The influence of internal oxidation during decarburization of a grain oriented silicon steel on the morphology of the glass film formed at high temperature annealing

• A characterization method is proposed to study fayalite and silica in GO steels.
• The amount of fayalite is correlated with decarburization temperature and the dew point.
• Higher amount of fayalite give rise to more subsurface particles in the glass film.

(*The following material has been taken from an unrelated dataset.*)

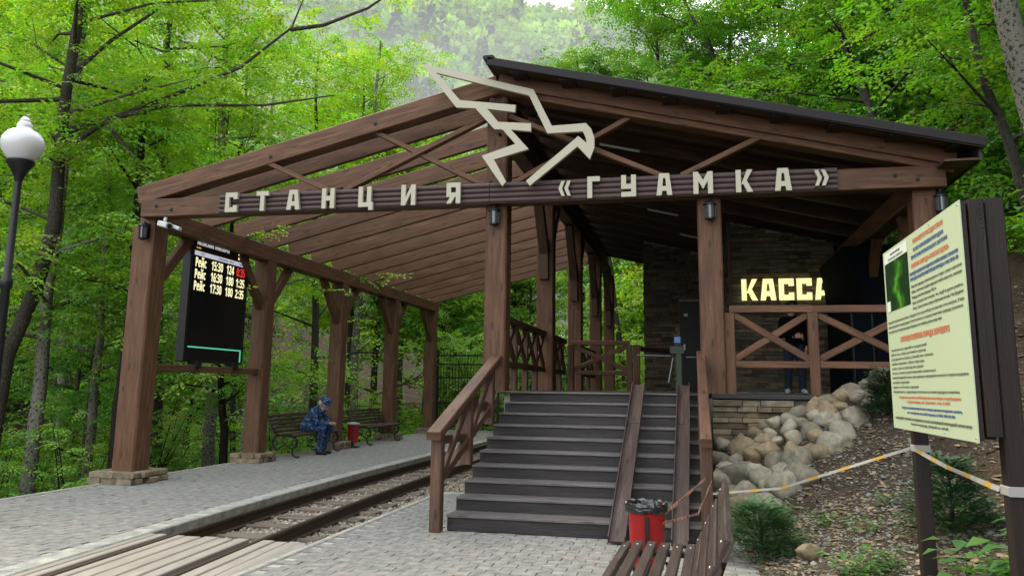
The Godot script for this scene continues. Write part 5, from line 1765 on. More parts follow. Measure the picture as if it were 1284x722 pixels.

Fourier transform infrared spectroscopy (FTIR) was applied to evaluate the amount of fayalite formed during decarburization of a grain-oriented silicon steel, in order to assess its influence on the morphology of the glass film developed at the final high temperature annealing. The decarburization conditions varied within the temperature range of 740–950 °C and pH2O/pH2 from 0.28 to 0.58. The decarburized specimens were then coated with magnesia slurry and submitted to the high temperature annealing at 1200 °C for 15 h. Characterization of the oxide layer and glass film samples was performed by scanning and transmission electron microscopy. The FTIR analysis showed that the amount of fayalite increased as the temperature and the dew point increased during decarburization. The morphology of the glass film obtained after high temperature annealing was related to the amount of fayalite and silica previously formed. A higher amount of subsurface particles in the glass film, which can deteriorate magnetic properties by restraining domain wall movements, was obtained from oxide layers rich in fayalite and thus with a low amount of silica.